I feel like I didn’t make a lot of forward progress in my revisions yesterday, but what I did do was rearrange a bunch of events so that they now flow better and there’s a reason for conflict and tension in each scene. Of course, this makes me wonder why I didn’t do it that way in the first place. This is a definite proof point for the advice to let a manuscript rest before revising it. After a few months, you notice things you wouldn’t have noticed when the story was still fresh in your head.

Really, time seems to be the biggest asset to writing. I find that the more time between initial idea and actually starting to write, the better the book ends up being and the easier it is to write. The more time between first draft and revision, the better and more comprehensive the revision is. Unfortunately, today’s market penalizes taking your time and rewards fast publication. The only place where I find that taking less time helps is in the first draft. The faster I write that first draft, the better the book ends up being, though that might be a chicken-and-the-egg thing because I tend to be able to write a faster draft because I’ve spent more time between initial idea and starting to write. So, is it a better book because I wrote it fast, or was I able to write it fast because it was a better book?

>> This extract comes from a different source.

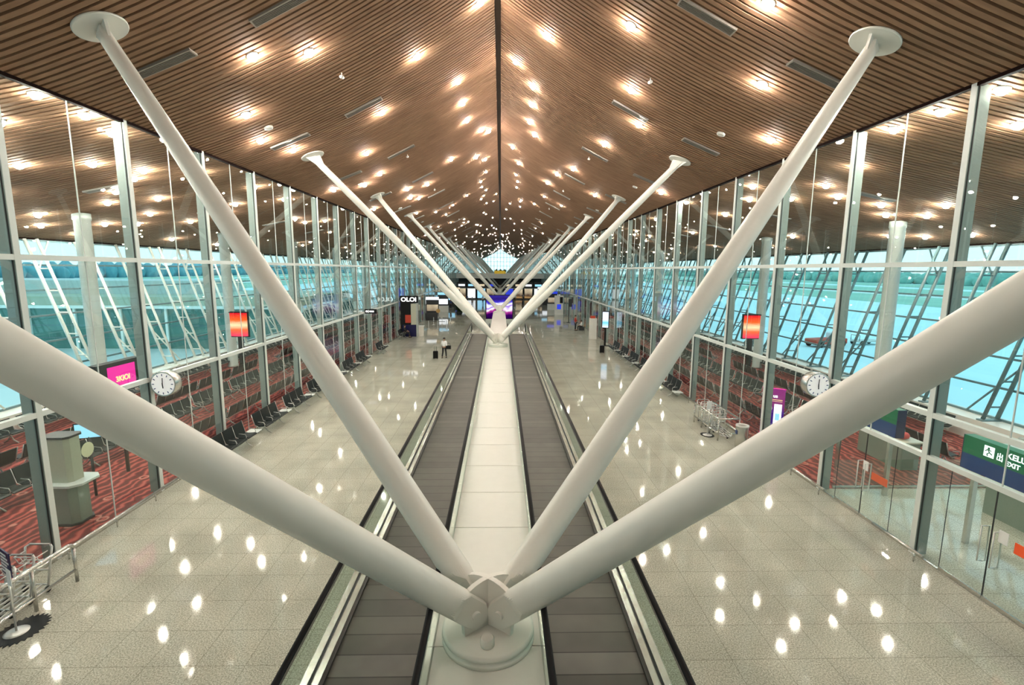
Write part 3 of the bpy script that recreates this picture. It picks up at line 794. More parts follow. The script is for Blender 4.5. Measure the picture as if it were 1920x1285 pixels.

I’m thinking that my ideal process would probably involved braided projects — do the research and development on one book while revising another book, then draft a book while letting a book rest. Or something like that. I know I can’t really work on anything else while doing a first draft, but preliminary research can fit in with other things, and it actually helps to write something while letting a draft rest before revision. I just need to get a pipeline going to keep the projects flowing like that.

But for now, it’s revision on this book.